▶ [Your instructions] Pictures do not belong in the copy. Return all of the entries exactly.

◇ ◇ ◇ ◇

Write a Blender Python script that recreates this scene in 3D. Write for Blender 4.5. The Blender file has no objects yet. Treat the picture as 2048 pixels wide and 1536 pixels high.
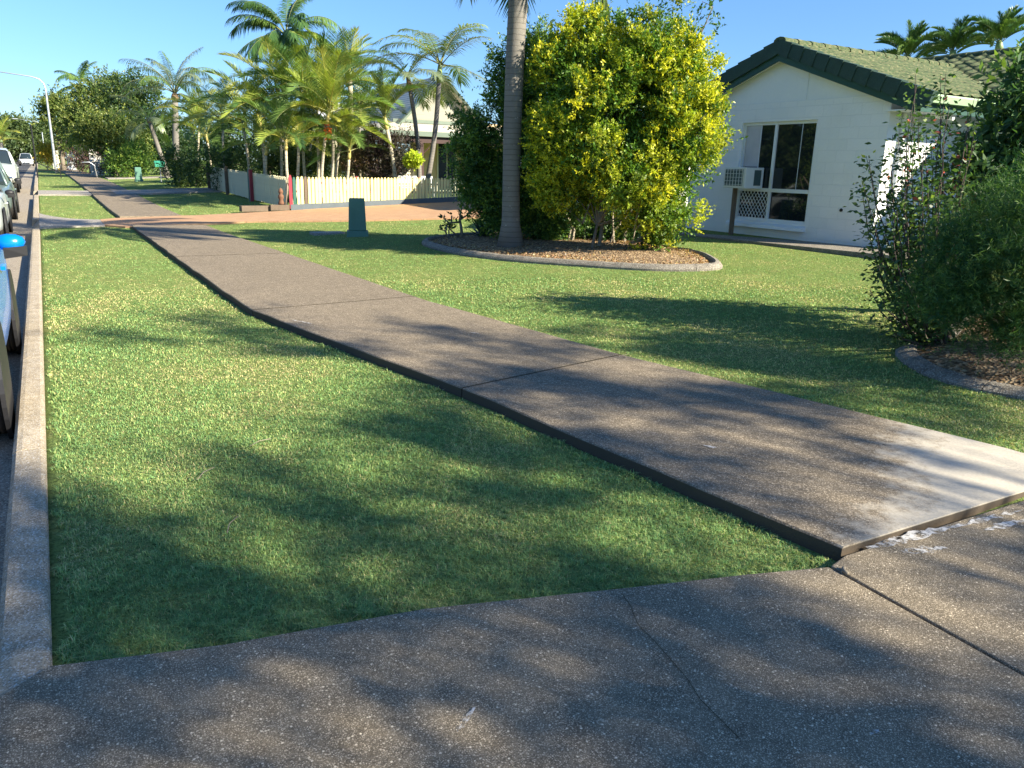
import bpy, math, random
import numpy as np
from mathutils import Vector
R = math.radians
sc = bpy.context.scene
COL = sc.collection
# ------------------------------------------------------------------ camera
H = 1.55
MR = ((0.8605021657574107, 0.11630360030804493, -0.4959934427814466),
      (-0.508831655657078, 0.24403944092462646, -0.8255513899658049),
      (0.025027363586331022, 0.9627659236951536, 0.2691754209494903))
cam = bpy.data.cameras.new("camera"); camo = bpy.data.objects.new("camera", cam); COL.objects.link(camo)
from mathutils import Matrix
camo.matrix_world = Matrix.Translation((0, 0, H)) @ Matrix([list(r) for r in MR]).to_4x4()
cam.sensor_width = 36; cam.lens = 1538 / 2048 * 36; cam.clip_start = .05; cam.clip_end = 3000
sc.camera = camo
# ------------------------------------------------------------------ light
SUN = np.array([.57 * .866, -.822 * .866, .5]); SUN /= np.linalg.norm(SUN)
w = bpy.data.worlds.new("World"); sc.world = w; w.use_nodes = True
nt = w.node_tree; nt.nodes.clear()
sky = nt.nodes.new('ShaderNodeTexSky'); sky.sky_type = 'NISHITA'; sky.sun_disc = False
sky.sun_elevation = R(30); sky.sun_rotation = math.atan2(SUN[0], SUN[1]); sky.altitude = 0; sky.air_density = 1.0; sky.dust_density = .1; sky.ozone_density = 4.0
bg = nt.nodes.new('ShaderNodeBackground'); bg.inputs[1].default_value = .075
wo = nt.nodes.new('ShaderNodeOutputWorld'); tn = nt.nodes.new('ShaderNodeMix'); tn.data_type = 'RGBA'; tn.blend_type = 'MULTIPLY'; tn.inputs[0].default_value = 1; tn.inputs[7].default_value = (.64, .86, 1.14, 1)
tc_ = nt.nodes.new('ShaderNodeTexCoord'); sx_ = nt.nodes.new('ShaderNodeSeparateXYZ'); nt.links.new(tc_.outputs['Generated'], sx_.inputs[0])
rp_ = nt.nodes.new('ShaderNodeValToRGB'); nt.links.new(sx_.outputs[2], rp_.inputs[0]); rp_.color_ramp.elements[0].color = (.46, .60, .80, 1); rp_.color_ramp.elements[1].color = (.66, .85, 1.04, 1); rp_.color_ramp.elements[1].position = .35; nt.links.new(rp_.outputs[0], tn.inputs[7])
nt.links.new(sky.outputs[0], tn.inputs[6]); nt.links.new(tn.outputs[2], bg.inputs[0]); nt.links.new(bg.outputs[0], wo.inputs[0])
sl = bpy.data.lights.new("sun", 'SUN'); sl.energy = 5.0; sl.angle = R(.55); sl.color = (1, .91, .74)
so = bpy.data.objects.new("sun", sl); COL.objects.link(so)
so.rotation_euler = Vector(SUN.tolist()).to_track_quat('Z', 'Y').to_euler()
sc.view_settings.view_transform = 'Standard'; sc.view_settings.look = 'None'; sc.view_settings.gamma = 1
sc.view_settings.exposure = 1.6
sc.cycles.max_bounces = 6; sc.cycles.transparent_max_bounces = 8
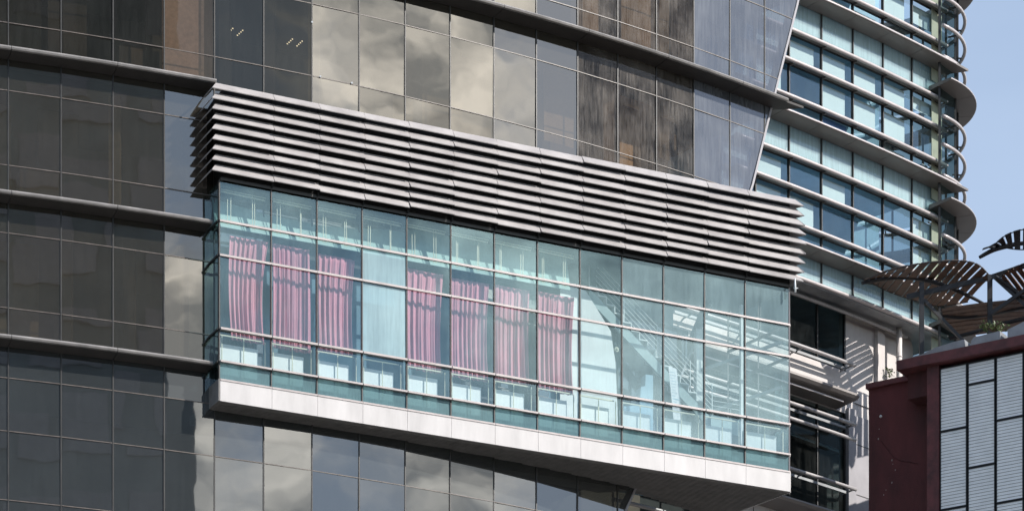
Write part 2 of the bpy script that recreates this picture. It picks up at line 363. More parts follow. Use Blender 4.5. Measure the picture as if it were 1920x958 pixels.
# inside: slabs, back wall, columns, boards and lamps behind the tinted glass
for k in range(5):
    s_ = MB(); z = LED[k]; t2 = min(t_edge(z)-.004, T0+18*DT)
    FA.sweep(s_, [(-4.5, z-.35), (-.12, z-.35), (-.12, z+.12), (-4.5, z+.12)], T0-2*DT, t2, 20); s_.build('floor_slab', M['dark'], bldg)
bw = MB()
FA.sweep(bw, [(-4.6, 28), (-4.5, 28), (-4.5, 54), (-4.6, 54)], T0-2*DT, T0+16.2*DT, 24); bw.build('inner_wall', M['brown'], bldg)
for k, (z0, z1, tr_) in enumerate(storeys):
    if k == 0: continue
    for j in range(-1, 17):
        ta = T0+DT*(j+rnd.uniform(.15, .5)); q = proj(FA.p(ta, 0, (z0+z1)/2))
        if not (-80 < q[0] < 1480 and -150 < q[1] < 1050): continue
        if 430 < q[0] < 1440 and bay_top(q[0])+40 < q[1] < bay_bot(q[0]): continue
        if t_edge(z0) < ta+DT: continue
        kind = rnd.random(); b = MB(); dpt = rnd.uniform(1.0, 2.2)
        if kind < .45:
            zt = z1-.45; FA.sweep(b, [(-dpt, z0+.3), (-dpt+.04, z0+.3), (-dpt+.04, zt), (-dpt, zt)], ta-DT*.4, ta+DT*rnd.uniform(.3, .9), 2)
            b.build('roller_blind', M['ochre'] if rnd.random() < .4 else M['brown'], bldg)
        elif kind < .8:
            b.bar(FA.p(ta, -.9, z0+.12), FA.p(ta, -.9, z1-.35), (.16, 0, 0), (0, .16, 0)); b.build('column', M['ochre'] if rnd.random() < .4 else M['brown'], bldg)
        else:
            FA.sweep(b, [(-1.3, z0+.12), (-.7, z0+.12), (-.7, z0+rnd.uniform(.9, 1.5)), (-1.3, z0+1.2)], ta, ta+DT*.8, 2); b.build('cabinet', M['brown'], bldg)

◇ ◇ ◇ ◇

▶ [Reply]
Write a Blender Python script that recreates this scene in 3D. Write for Blender 4.5. The Blender file has no objects yet. Treat the picture as 2048 pixels wide and 1536 pixels high.
import bpy, math, random
import numpy as np
from mathutils import Vector
R = math.radians
sc = bpy.context.scene
COL = sc.collection
# ------------------------------------------------------------------ camera
H = 1.55
MR = ((0.8605021657574107, 0.11630360030804493, -0.4959934427814466),
      (-0.508831655657078, 0.24403944092462646, -0.8255513899658049),
      (0.025027363586331022, 0.9627659236951536, 0.2691754209494903))
cam = bpy.data.cameras.new("camera"); camo = bpy.data.objects.new("camera", cam); COL.objects.link(camo)
from mathutils import Matrix
camo.matrix_world = Matrix.Translation((0, 0, H)) @ Matrix([list(r) for r in MR]).to_4x4()
cam.sensor_width = 36; cam.lens = 1538 / 2048 * 36; cam.clip_start = .05; cam.clip_end = 3000
sc.camera = camo
# ------------------------------------------------------------------ light
SUN = np.array([.57 * .866, -.822 * .866, .5]); SUN /= np.linalg.norm(SUN)
w = bpy.data.worlds.new("World"); sc.world = w; w.use_nodes = True
nt = w.node_tree; nt.nodes.clear()
sky = nt.nodes.new('ShaderNodeTexSky'); sky.sky_type = 'NISHITA'; sky.sun_disc = False
sky.sun_elevation = R(30); sky.sun_rotation = math.atan2(SUN[0], SUN[1]); sky.altitude = 0; sky.air_density = 1.0; sky.dust_density = .1; sky.ozone_density = 4.0
bg = nt.nodes.new('ShaderNodeBackground'); bg.inputs[1].default_value = .075
wo = nt.nodes.new('ShaderNodeOutputWorld'); tn = nt.nodes.new('ShaderNodeMix'); tn.data_type = 'RGBA'; tn.blend_type = 'MULTIPLY'; tn.inputs[0].default_value = 1; tn.inputs[7].default_value = (.64, .86, 1.14, 1)
tc_ = nt.nodes.new('ShaderNodeTexCoord'); sx_ = nt.nodes.new('ShaderNodeSeparateXYZ'); nt.links.new(tc_.outputs['Generated'], sx_.inputs[0])
rp_ = nt.nodes.new('ShaderNodeValToRGB'); nt.links.new(sx_.outputs[2], rp_.inputs[0]); rp_.color_ramp.elements[0].color = (.46, .60, .80, 1); rp_.color_ramp.elements[1].color = (.66, .85, 1.04, 1); rp_.color_ramp.elements[1].position = .35; nt.links.new(rp_.outputs[0], tn.inputs[7])
nt.links.new(sky.outputs[0], tn.inputs[6]); nt.links.new(tn.outputs[2], bg.inputs[0]); nt.links.new(bg.outputs[0], wo.inputs[0])
sl = bpy.data.lights.new("sun", 'SUN'); sl.energy = 5.0; sl.angle = R(.55); sl.color = (1, .91, .74)
so = bpy.data.objects.new("sun", sl); COL.objects.link(so)
so.rotation_euler = Vector(SUN.tolist()).to_track_quat('Z', 'Y').to_euler()
sc.view_settings.view_transform = 'Standard'; sc.view_settings.look = 'None'; sc.view_settings.gamma = 1
sc.view_settings.exposure = 1.6
sc.cycles.max_bounces = 6; sc.cycles.transparent_max_bounces = 8
Write part 2 of the bpy script that recreates this picture. It picks up at line 363. More parts follow. Use Blender 4.5. Measure the picture as if it were 1920x958 pixels.
# inside: slabs, back wall, columns, boards and lamps behind the tinted glass
for k in range(5):
    s_ = MB(); z = LED[k]; t2 = min(t_edge(z)-.004, T0+18*DT)
    FA.sweep(s_, [(-4.5, z-.35), (-.12, z-.35), (-.12, z+.12), (-4.5, z+.12)], T0-2*DT, t2, 20); s_.build('floor_slab', M['dark'], bldg)
bw = MB()
FA.sweep(bw, [(-4.6, 28), (-4.5, 28), (-4.5, 54), (-4.6, 54)], T0-2*DT, T0+16.2*DT, 24); bw.build('inner_wall', M['brown'], bldg)
for k, (z0, z1, tr_) in enumerate(storeys):
    if k == 0: continue
    for j in range(-1, 17):
        ta = T0+DT*(j+rnd.uniform(.15, .5)); q = proj(FA.p(ta, 0, (z0+z1)/2))
        if not (-80 < q[0] < 1480 and -150 < q[1] < 1050): continue
        if 430 < q[0] < 1440 and bay_top(q[0])+40 < q[1] < bay_bot(q[0]): continue
        if t_edge(z0) < ta+DT: continue
        kind = rnd.random(); b = MB(); dpt = rnd.uniform(1.0, 2.2)
        if kind < .45:
            zt = z1-.45; FA.sweep(b, [(-dpt, z0+.3), (-dpt+.04, z0+.3), (-dpt+.04, zt), (-dpt, zt)], ta-DT*.4, ta+DT*rnd.uniform(.3, .9), 2)
            b.build('roller_blind', M['ochre'] if rnd.random() < .4 else M['brown'], bldg)
        elif kind < .8:
            b.bar(FA.p(ta, -.9, z0+.12), FA.p(ta, -.9, z1-.35), (.16, 0, 0), (0, .16, 0)); b.build('column', M['ochre'] if rnd.random() < .4 else M['brown'], bldg)
        else:
            FA.sweep(b, [(-1.3, z0+.12), (-.7, z0+.12), (-.7, z0+rnd.uniform(.9, 1.5)), (-1.3, z0+1.2)], ta, ta+DT*.8, 2); b.build('cabinet', M['brown'], bldg)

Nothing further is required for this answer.